Court fines Belgian cardinal, archbishop for denying woman admission to diaconate

Luc Terlinden Jozef De Kesel Belgian prelates Archbishop Luc Terlinden of Mechelen-Brussels (left) and former archbishop of Mechelen-Brussels Cardinal Jozef De Kesel were fined by a Belgian court after they denied a woman entry into a diaconate formation program. | Credit: HATIM KAGHAT/BELGA/AFP via Getty Images

A Belgian civil court has fined two Catholic prelates after they denied a woman entry into a diaconate formation program.

According to the Belgian newspaper De Morgen, the woman, Veer Dusauchoit, asked the Archdiocese of Mechelen-Brussels to register for training as a deacon in June 2023 and again in October 2023. 

Dusauchoit made her first request to Cardinal Jozef De Kesel and her second to Archbishop Luc Terlinden after De Kesel’s 2023 resignation at age 76. Both times, her request to join the four-year diaconal training program was denied. 

The two prelates will have to pay 1,500 euro (about $1,605) each, the court ordered.

The court in Mechelen ruled that the archbishops made a mistake when refusing Dusauchoit entry to the program but did not address the question of actually ordaining Dusauchoit. According to De Morgen, the court cannot overturn the archbishop’s refusal or decide in his place who will be admitted to deacon training. 

“We received the verdict yesterday afternoon, are now studying it, and will then decide how to proceed,” a spokesman for the archdiocese said in response to a request from the website katholisch.de on Wednesday. 

The Catholic Church teaches that holy orders — of which there are three degrees of diaconate, priesthood, and episcopate — is the sacrament of apostolic ministry and is reserved to baptized men.

Pope Francis has reiterated numerous times that holy orders are “reserved to men.”  

Dusauchoit, 62, has served at her parish church in a Flemish part of Belgium for years, according to De Morgen. As her parish no longer has a priest, Dusauchoit got involved with arranging funerals and scriptural readings, katholish.de reported. 

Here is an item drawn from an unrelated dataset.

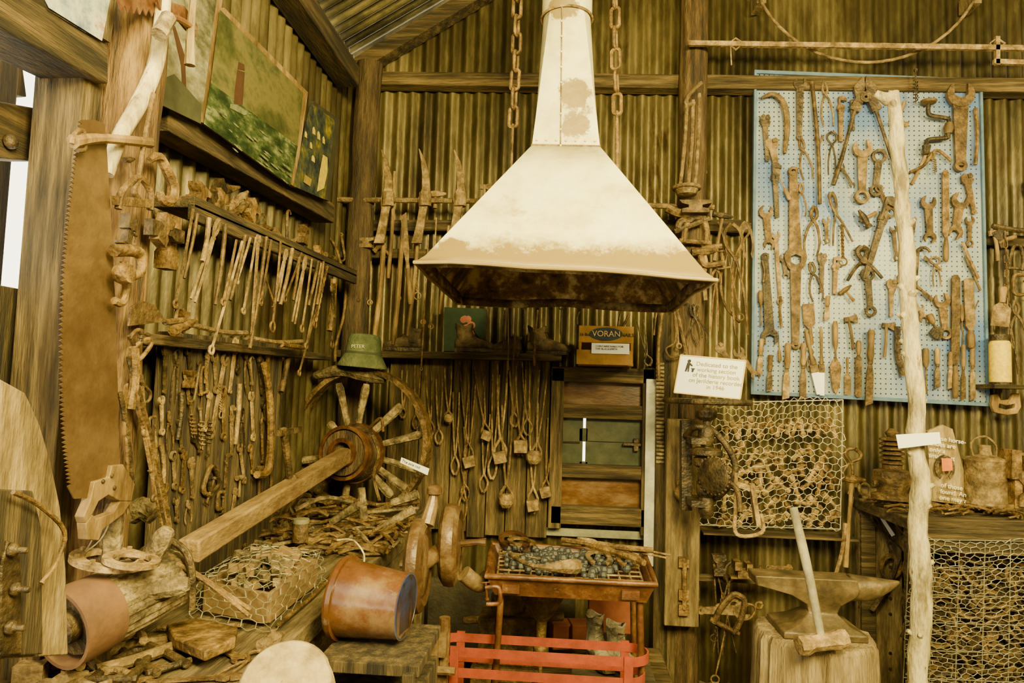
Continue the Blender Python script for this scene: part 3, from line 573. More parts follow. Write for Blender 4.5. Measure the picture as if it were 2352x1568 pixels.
bx('panel_2_low',1330,1058,1350,1080,.015,.015,glassm,wn);bx('panel_3',1280,1085,1482,1170,.015,.015,brglass,wn); bx('muntin',1286,1012,1332,1018,.03,.01,timberh,wn);bx('muntin_right',1350,1012,1476,1017,.03,.01,timberh,wn)
bx('latch',1430,1016,1472,1024,.05,.02,irond,wn);bx('stile',1455,1006,1466,1036,.045,.02,irond,wn)
bx('white_strip',1484,870,1504,1300,.11,.012,flatm('white_paint',(.5,.48,.36)))
bx('ribbed_timber_post',1506,720,1526,1600,.06,.09,timber); bx('pale_timber_upright',1528,960,1600,1432,.2,.06,mat('brown_upright_wood',[(.09,.06,.025),(.18,.125,.055),(.27,.2,.1)],5,st=(4,4,.6),rough=.8,bump=.6),bevel=.006); bx('timber_upright',1528,640,1542,1600,.05,.1,timber)
b=B()
for i in range(26): b.tube([P(1507,835+i*9,'B',.157),P(1525,836+i*9,'B',.157)],.008,6)
b.obj('rope_binding',driftw)
bx('pale_metal_sheet',1250,1210,1500,1240,.035,.01,flatm('pale_zinc',(.22,.21,.14)))

# ---------------- signs
q=[P(u,v,'Y',3.25) for u,v in [(1563,815),(1713,828),(1700,916),(1548,901)]]; b=B(); b.pex(q,V((0,1,0)),.004); sg=b.obj('history_sign',white)
rt_=(q[1]-q[0]).normalized(); up_=(q[0]-q[3]).normalized(); hgt=(q[0]-q[3]).length; wid=(q[1]-q[0]).length
tl=flatm('grey_lettering',(.3,.24,.12))
text(sg,'Dedicated to the\nworking section\nof the history book\non Jerilderie recorded\nin 1946',q[3]+rt_*wid*.58+up_*hgt*.76+V((0,-.002,0)),rt_,up_,.0275,tl,align='CENTER')
b=B()
for i in range(4): b.beam(q[i]+V((0,-.002,0)),q[(i+1)%4]+V((0,-.002,0)),.004,.005)
b.obj('gilt_border',goldm,parent=sg)
b=B(Matrix.Translation(q[0]+rt_*.045-up_*.045+V((0,-.001,0)))@Matrix(((rt_.x,up_.x,0,0),(rt_.y,up_.y,-1,0),(rt_.z,up_.z,0,0),(0,0,0,1))))
b.ann(.0,.02,.008,.0005,0,.002,12); b.ex([(-.008,.012),(.006,.012),(.02,.0),(.016,-.004),(.005,.002),(.006,-.03),(-.001,-.03),(-.001,-.012),(-.006,-.03),(-.013,-.03)],0,.002); b.ex([(.012,-.012),(.034,-.012),(.028,-.018),(.026,-.03),(.018,-.03),(.018,-.018)],0,.002)
b.obj('blacksmith_pictogram',black,parent=sg)
def tag(name,pts,y,body='',size=.02):
    q=[P(u,v,'Y',y) for u,v in pts]; b=B(); b.pex(q,V((0,1,0)),.002); o=b.obj(name,white)
    if body: text(o,body,q[3]+(q[0]-q[3])*.3+V((0,-.002,0))+(q[1]-q[0])*.05,(q[1]-q[0]),(q[0]-q[3]),size,black)

# ---------------- post drill
b=B(); yd=3.27
c=P(1624,922,'Y',yd); r=92*yd/FP
def ringz(b,c,r,t,n=30): b.tube([c+V((math.cos(2*math.pi*i/n)*r,math.sin(2*math.pi*i/n)*r,0)) for i in range(n)],t,8,closed=True)
ringz(b,c,r,.014)
for i in range(4):
    a=i*math.pi/2+.5; b.tube([c,c+V((math.cos(a)*r,math.sin(a)*r,0))],.011,6)
b.tube([c+V((0,0,.01)),P(1622,1180,'Y',yd)],.018,10)
for v,rr_,h in((950,.05,.03),(1000,.038,.05),(1038,.075,.022),(1060,.06,.03),(1120,.045,.05),(1160,.035,.06)): b.lathe([(rr_*.6,-h),(rr_,-h*.5),(rr_,h*.5),(rr_*.6,h)],16,Matrix.Translation(P(1622,v,'Y',yd)))
gc=P(1640,1092,'Y',yd-.09); gn=V((-.75,-.66,0)); GM=Matrix.Translation(gc)@gn.to_track_quat('Z','Y').to_matrix().to_4x4()
b.lathe([(.025,-.03),(.075,-.015),(.085,.0),(.08,.01),(.03,.02)],28,GM)
for i in range(26):
    a=i*math.pi/13; pt=GM@V((math.cos(a)*.083,math.sin(a)*.083,.002)); b.ball(pt,.009,6)
b.tube(wob([P(1576,1000,'Y',yd+.1),P(1600,980,'Y',yd),P(1650,1000,'Y',yd),P(1690,1075,'Y',yd),P(1650,1140,'Y',yd),P(1590,1150,'Y',yd+.05)],20,0),.016,8)
b.beam(P(1575,965,'Y',yd+.14),P(1575,1170,'Y',yd+.14),.05,.06,V((0,1,0))); b.box(P(1596,1010,'Y',yd+.06),(.07,.2,.03)); b.box(P(1596,1150,'Y',yd+.06),(.07,.2,.03))
dr=b.obj('post_drill',irond,bevel=.002)
b=B(); b.tube(wob([gc,P(1690,1120,'Y',yd-.1),P(1700,1175,'Y',yd-.12)],10,0),.012,8); b.obj('crank',iron,parent=dr)
b=B(); b.tube(wob([P(1690,1085,'Y',3.2),P(1690,1160,'Y',3.2),P(1692,1226,'Y',3.2),P(1750,1222,'Y',3.2),P(1748,1180,'Y',3.2)],24,0),.009,8); b.beam(P(1726,1110,'Y',3.2),P(1740,1205,'Y',3.2),.03,.02,w2=.05); b.beam(P(1685,1110,'Y',3.2),P(1728,1122,'Y',3.2),.016,.026); b.obj('hand_crank',ironl)
b=B(); b.ball(P(1572,1130,'B',.3),.05,12,sq=(1,.5,1)); b.box(P(1572,1110,'B',.28),(.08,.03,.03)); 
for v in (1290,1400,1365): b.box(P(1570,v,'B',.27),(.05,.03,.05))
b.tube([P(1572,1280,'B',.28),P(1572,1400,'B',.28)],.012,8); b.obj('upright_fittings',iron)
b=B(); yy=3.5
for s in((1578,225,1562,430),(1606,215,1596,425),(1592,230,1580,430)): b.tube(wob([P(s[0],s[1],'Y',yy),P((s[0]+s[2])/2+3,(s[1]+s[3])/2,'Y',yy),P(s[2],s[3],'Y',yy)],10,0),.010,8)
b.tube(wob([P(1612,190,'Y',yy),P(1585,215,'Y',yy),P(1575,240,'Y',yy),P(1596,236,'Y',yy)],10,0),.012,8)
c=P(1577,432,'Y',yy); ringz(b,c,.065,.01,20); b.lathe([(.02,-.045),(.05,-.035),(.065,0),(.03,.02)],18,Matrix.Translation(c)); b.obj('hanging_iron_stand',ironl)
tools('''pinc 1703 770 1680 515 44;rod 1702 735 1655 520 16;hammer 1640 600 1660 490 46;tongs 1690 690 1712 510 30;hook 1582 840 1550 690 34;shack 1595 560 1600 495 60;shack 1588 520 1580 500 70;still 1620 690 1612 600 30;block 1590 498 1590 470 60;gcl 1640 620 1630 560 60;shoe 1720 600 1712 510 30
iron 1530 480 1600 486 22;hammer 1620 610 1616 570 60;hook 1560 690 1545 620 30;pliers 1612 790 1588 700 30;adj 1700 860 1645 790 26;rod 1560 800 1548 700 12;open 1740 870 1690 800 26;cross 1595 775 1600 700 34;tongs 1640 760 1645 620 26''','B',.2)
ptube('bent_tool_rod',[(1548,700),(1552,780),(1530,800),(1540,820),(1570,812),(1572,795)],'B',.22,.006,iron,sm=20)
ptube('curved_iron_lever',[(1650,510),(1668,560),(1655,640),(1665,700),(1700,740)],'B',.16,[.012,.009,.008,.008],iron,sm=20)

# ---------------- chicken wire board with taps
def wire(b,fn,nu,nv,r=.0017,jit=.0):
    pt={}
    for j in range(nv+1):
        for i in range(nu+1):
            a=.17 if (i+j)%2 else -.17
            pt[i,j]=fn(i/nu,(j+a)/nv)+V([random.uniform(-jit,jit) for _ in range(3)])
    for j in range(nv+1):
        for i in range(nu): b.tube([pt[i,j],pt[i+1,j]],r,3)
        if j<nv:
            for i in range(nu+1):
                if (i+j)%2: b.tube([pt[i,j],pt[i,j+1]],r*1.3,3)
def quad(a,b_,c,d): return lambda s,t:(a*(1-s)+b_*s)*(1-t)+(d*(1-s)+c*s)*t
def sag(fn,k): return lambda s,t:fn(s,t)+V((.01*math.sin(9*t+4*s),-k*math.sin(math.pi*max(0,min(1,t)))*(1+.6*math.sin(7*s+3*t)),.012*math.sin(8*s+2)))
Q=[P(u,v,'B',.2) for u,v in((1632,925),(1936,918),(1930,1215),(1604,1205))]
b=B(); wire(b,sag(quad(*Q),.02),32,20,.0014,.005)
for i in range(4): b.tube([Q[i],Q[(i+1)%4]],.003,5)
b.obj('chicken_wire_panel',wirem)
b=B()
for u0,u1,v,n in((1660,1920,985,15),(1650,1910,1045,8),(1640,1920,1080,12),(1650,1920,1110,10),(1650,1920,1150,8),(1640,1930,1190,12)):
    for i in range(n):
        u=u0+(u1-u0)*(i+.5)/n+random.uniform(-6,6); w=v+random.uniform(-8,8); a=random.uniform(-1.4,1.4) if v>1000 else random.uniform(-.4,.4); M=Matrix.Translation(P(u,w,'B',.11))@Matrix.Rotation(a,4,'Y'); b.M=M; h=random.uniform(.035,.065)
        b.mi=random.choice([0,0,1]); b.lathe([(.013,-h),(.015,-h*.6),(.010,-h*.5),(.011,h*.4),(.017,h*.5),(.017,h)],8); b.tube([(-.026,0,h*.2),(.026,0,h*.2)],.007,6)
b.M=Matrix(); b.obj('tap_and_plug_collection',[ironl,iron])
bx('wire_panel_board',1600,1212,1940,1222,.0,.18,timberh)

bx('lower_shelf_board',1600,1316,1955,1346,.15,.05,timberh)
tools('''block 1650 1318 1648 1270 26 ; vice 1700 1320 1700 1282 50;adj 1760 1300 1820 1306 24;tongs 1648 1500 1680 1290 34;divid 1670 1500 1640 1290 40;rod 1640 1568 1676 1380 20;twist 1636 1480 1660 1360 8;pliers 1700 1410 1750 1385 34;ring 1640 1400 1700 1385 30;big 1610 1400 1720 1400 40;shack 1660 1440 1700 1360 60''','B',.24)
bx('riveted_plank',1962,1118,2062,1620,.05,.06,mat('brown_riveted_wood',[(.08,.055,.025),(.16,.115,.055),(.26,.19,.1)],5,st=(3,3,.7),rough=.8,bump=.6))
b=B()
for i in range(24): b.lathe([(.009,0),(.006,.006)],8,Matrix.Translation(P(1975+random.choice([0,30,70]),1140+i*18,'B',.11))@Matrix.Rotation(math.pi/2,4,'X'))
b.obj('rivets_row',irond)
tools('''hammer 1940 1300 1955 1090 56;tongs 2065 1230 1975 1110 34;rod 1920 1340 1960 1140 14;shoe 2040 1330 2050 1270 50;pinc 1935 1130 1962 1030 40;cross 2075 1290 2000 1180 34;iron 1915 1330 1940 1200 9;iron 2000 1400 2060 1280 12''','B',.16)
tag('paper_tag',[(2022,1190),(2030,1190),(2056,1228),(2048,1232)],3.6)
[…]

In an April 22 op-ed, Dusauchoit described herself as a “religious, socially committed, feminist, and ecologically inspired woman.” She claimed that as late as the 1970s in Belgium, wives of deacons were required to attend deacon training together with their husbands. 

“Women in the Church are still not fully appreciated and given their equal place,” she wrote. 

“Out of that frustration, from the conviction that training as a deacon can help the Church grow further and at the same time from the determination not to break with the Church, I decided to register for training as a deacon,” she wrote.

In Belgium, the state pays the salaries of ministers of recognized religions, which include Catholicism, Protestantism, Judaism, Anglicanism, Orthodoxy, and Islam. 

The bishops of Belgium, since the 2023 refusals to admit Dusauchoit, have since expressed support for the ordination of women to the diaconate.